Professor Green explained that 30% of Britain’s electricity comes from wind farms – including the UK’s largest onshore farm at Whitelee, outside Glasgow, and the Beatrice offshore farm, eight miles off Scotland’s north-east coast.
Meanwhile, 14% comes from nuclear power stations, such as Torness in East Lothian.
However, 25% of the UK’s electricity still comes from gas-burning power stations – such as the massive plant in Peterhead, Aberdeenshire. With a decline in production from the North Sea, Prof Green said the UK was forced to rely on expensive imports.
He said: “We buy a lot of liquefied natural gas from the US, Algeria and Qatar. It’s expensive because it needs to be cooled and shipped. And, to make it worthwhile for those countries to sell it us rather than China or someone else, we have to pay a higher price.”
Other countries, by contrast, are less dependent on gas. France generates 70% of its electricity from nuclear, while Sweden generates 96% from a mix of hydro schemes, nuclear and wind.
Meanwhile, in the US, electricity generation continues to rely on gas – but supplies are met by fracking.

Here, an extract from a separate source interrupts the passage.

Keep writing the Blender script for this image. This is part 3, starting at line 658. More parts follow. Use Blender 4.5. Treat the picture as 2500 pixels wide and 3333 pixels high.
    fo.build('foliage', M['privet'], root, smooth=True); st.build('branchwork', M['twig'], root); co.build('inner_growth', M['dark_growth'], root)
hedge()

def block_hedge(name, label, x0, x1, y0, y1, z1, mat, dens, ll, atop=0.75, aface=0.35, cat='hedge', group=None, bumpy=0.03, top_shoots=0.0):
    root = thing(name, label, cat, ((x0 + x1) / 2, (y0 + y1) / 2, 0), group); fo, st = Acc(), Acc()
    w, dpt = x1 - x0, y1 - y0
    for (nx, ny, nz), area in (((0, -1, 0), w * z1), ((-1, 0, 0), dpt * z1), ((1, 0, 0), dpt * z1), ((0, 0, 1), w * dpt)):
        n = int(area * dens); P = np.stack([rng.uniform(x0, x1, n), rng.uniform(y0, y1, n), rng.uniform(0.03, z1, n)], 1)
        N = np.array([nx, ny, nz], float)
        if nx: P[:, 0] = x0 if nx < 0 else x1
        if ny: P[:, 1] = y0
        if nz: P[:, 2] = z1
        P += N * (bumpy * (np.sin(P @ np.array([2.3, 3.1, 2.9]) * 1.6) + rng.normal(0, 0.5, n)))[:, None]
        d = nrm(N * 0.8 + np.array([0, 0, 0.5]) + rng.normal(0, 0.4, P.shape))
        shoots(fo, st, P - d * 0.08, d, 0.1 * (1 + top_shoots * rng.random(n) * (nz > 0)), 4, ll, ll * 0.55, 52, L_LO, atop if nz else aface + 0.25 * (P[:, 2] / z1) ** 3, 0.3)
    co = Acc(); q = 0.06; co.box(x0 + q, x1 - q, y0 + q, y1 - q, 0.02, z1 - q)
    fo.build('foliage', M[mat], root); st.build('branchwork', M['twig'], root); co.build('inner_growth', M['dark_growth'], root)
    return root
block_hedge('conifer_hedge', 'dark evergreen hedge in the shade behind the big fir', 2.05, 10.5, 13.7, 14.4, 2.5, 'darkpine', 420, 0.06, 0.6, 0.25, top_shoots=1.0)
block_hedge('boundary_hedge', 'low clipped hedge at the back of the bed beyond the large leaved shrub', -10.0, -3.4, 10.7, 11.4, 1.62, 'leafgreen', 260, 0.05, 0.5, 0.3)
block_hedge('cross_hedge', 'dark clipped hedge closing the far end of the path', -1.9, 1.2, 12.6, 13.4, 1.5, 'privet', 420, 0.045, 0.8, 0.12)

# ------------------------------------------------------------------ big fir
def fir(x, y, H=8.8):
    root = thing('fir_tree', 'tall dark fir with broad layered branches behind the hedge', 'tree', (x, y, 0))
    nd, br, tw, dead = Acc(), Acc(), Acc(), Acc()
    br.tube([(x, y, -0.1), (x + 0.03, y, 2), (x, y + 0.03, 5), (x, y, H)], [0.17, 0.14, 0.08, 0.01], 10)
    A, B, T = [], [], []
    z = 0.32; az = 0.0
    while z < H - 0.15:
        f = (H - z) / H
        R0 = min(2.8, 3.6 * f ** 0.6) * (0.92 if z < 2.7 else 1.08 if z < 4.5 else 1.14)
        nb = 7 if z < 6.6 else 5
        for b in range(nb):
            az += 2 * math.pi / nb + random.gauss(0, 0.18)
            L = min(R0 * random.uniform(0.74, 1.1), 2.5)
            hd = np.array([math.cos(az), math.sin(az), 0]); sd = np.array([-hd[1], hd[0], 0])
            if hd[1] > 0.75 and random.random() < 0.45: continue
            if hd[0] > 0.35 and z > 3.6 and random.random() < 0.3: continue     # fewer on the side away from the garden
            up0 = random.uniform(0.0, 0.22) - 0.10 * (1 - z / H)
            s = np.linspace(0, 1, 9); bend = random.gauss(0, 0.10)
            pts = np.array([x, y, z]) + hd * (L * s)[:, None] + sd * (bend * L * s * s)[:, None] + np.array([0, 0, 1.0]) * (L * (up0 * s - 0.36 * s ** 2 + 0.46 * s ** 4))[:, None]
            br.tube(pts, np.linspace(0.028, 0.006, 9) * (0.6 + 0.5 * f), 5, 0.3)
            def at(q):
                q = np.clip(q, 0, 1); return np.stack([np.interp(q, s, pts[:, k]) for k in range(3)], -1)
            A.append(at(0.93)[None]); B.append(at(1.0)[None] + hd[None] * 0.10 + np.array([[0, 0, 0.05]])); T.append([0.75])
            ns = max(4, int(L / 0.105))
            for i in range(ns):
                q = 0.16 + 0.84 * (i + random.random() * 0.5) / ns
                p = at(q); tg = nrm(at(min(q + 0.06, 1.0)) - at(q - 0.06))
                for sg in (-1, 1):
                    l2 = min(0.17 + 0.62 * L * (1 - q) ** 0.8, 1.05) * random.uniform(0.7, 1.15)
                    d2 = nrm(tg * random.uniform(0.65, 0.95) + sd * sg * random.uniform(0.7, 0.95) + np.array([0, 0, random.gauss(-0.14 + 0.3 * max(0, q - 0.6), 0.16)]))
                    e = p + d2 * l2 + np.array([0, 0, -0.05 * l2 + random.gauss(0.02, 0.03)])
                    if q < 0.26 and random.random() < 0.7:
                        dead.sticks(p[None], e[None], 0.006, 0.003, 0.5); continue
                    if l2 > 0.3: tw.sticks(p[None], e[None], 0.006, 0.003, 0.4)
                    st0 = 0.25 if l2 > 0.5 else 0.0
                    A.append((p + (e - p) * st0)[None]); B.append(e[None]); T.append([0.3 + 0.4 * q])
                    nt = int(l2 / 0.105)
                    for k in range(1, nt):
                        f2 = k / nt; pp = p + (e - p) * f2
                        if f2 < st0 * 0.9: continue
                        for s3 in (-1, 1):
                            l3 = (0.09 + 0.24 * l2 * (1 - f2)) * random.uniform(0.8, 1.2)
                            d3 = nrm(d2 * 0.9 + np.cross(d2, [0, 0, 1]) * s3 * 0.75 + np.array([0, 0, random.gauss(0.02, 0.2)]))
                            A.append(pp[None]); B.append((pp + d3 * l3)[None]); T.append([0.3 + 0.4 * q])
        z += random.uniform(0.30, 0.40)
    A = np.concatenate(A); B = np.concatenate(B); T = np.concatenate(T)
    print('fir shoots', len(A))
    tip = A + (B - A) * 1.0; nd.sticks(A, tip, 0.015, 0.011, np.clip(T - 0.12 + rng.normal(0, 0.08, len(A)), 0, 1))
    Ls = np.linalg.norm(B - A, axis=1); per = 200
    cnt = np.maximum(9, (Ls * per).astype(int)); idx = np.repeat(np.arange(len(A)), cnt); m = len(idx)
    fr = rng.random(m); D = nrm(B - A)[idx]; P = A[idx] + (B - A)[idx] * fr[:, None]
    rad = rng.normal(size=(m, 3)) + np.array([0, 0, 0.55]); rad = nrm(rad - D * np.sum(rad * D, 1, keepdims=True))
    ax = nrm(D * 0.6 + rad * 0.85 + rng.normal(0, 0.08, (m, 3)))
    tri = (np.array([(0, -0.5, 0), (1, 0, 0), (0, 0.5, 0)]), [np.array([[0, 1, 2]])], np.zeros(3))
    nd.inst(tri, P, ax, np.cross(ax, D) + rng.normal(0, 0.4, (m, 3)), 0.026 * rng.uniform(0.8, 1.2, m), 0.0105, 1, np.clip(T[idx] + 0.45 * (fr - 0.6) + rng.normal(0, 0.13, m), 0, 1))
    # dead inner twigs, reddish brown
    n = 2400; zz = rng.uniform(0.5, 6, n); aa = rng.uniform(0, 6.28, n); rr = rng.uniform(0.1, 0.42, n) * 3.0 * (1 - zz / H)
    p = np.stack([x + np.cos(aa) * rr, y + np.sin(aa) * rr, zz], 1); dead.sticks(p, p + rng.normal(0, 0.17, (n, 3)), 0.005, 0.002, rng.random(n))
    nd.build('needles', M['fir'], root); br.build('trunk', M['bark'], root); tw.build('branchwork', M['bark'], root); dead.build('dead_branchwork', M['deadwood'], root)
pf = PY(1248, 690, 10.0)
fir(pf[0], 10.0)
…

The controversial drilling process, also known as hydraulic fracturing, has sparked a fierce debate about environmental damage – but means Americans enjoy far cheaper power.
Prices for electricity in the UK are also kept high by a complex bidding process that determines how much retail companies (the companies that supply our homes) must pay to the power-generating companies.
Auction houses estimate how much electricity Britain needs on a given day (typically around 736 million kWh) then ask generating companies how much they can produce at what price.
The auctioneers start by ordering the cheapest power (from wind farms, which don’t cost much to run) then top up, as needed, from other sources such as nuclear, before finally turning to the most expensive, the gas power stations.
The wholesale price – which is then applied to every unit purchased by the retail companies – is set at the price paid for the last unit needed to meet demand, ie the highest.
Some argue this ensures gas power stations – a vital fallback for keeping the lights on even if turbines stop turning because of a lack of wind – remain financially viable.
But critics argue reforming the competitive pricing system – while also increasing output from renewables – would help reduce sky-high household bills.
Richard Neudegg, director of regulation at price comparison service Uswitch.com, said: “UK electricity prices are heavily influenced by the global wholesale cost of natural gas, as gas-fired power stations provide essential generation flexibility during periods of high electricity demand.
“Over time, reducing the grid’s reliance on these stations and reassessing how wholesale pricing works in the market could be key to driving prices down.”
Huge profits
Meanwhile, energy firms continue to make enormous profits, with the UK’s biggest suppliers – British Gas, Scottish Power, OVO, Octopus, EDF and E.ON – raking in more than £11bn from their global operations last year.
Since 2019, the UK energy regulator Ofgem has imposed a price cap, which sets a maximum rate per unit and standing charge that can be billed to customers for the energy they use.
The cap is reviewed regularly and currently means a family in a three- or four-bedroom house with average fuel use should pay no more than £1,738 per year for gas and electricity.
However, last week energy analysts predicted the cap could rise by up to 5.7% when it is next reviewed in April.
And for families like the Millers, that can only mean an even greater strain on family finances.
Madeline said: “It’s absolutely ridiculous. Our nation produces so much energy but we pay some of the highest energy prices worldwide. We need better price controls, support programmes for families in need and renewable energy investments that help households instead of big companies.
“Energy is a fundamental requirement but it’s priced like an extravagant commodity.”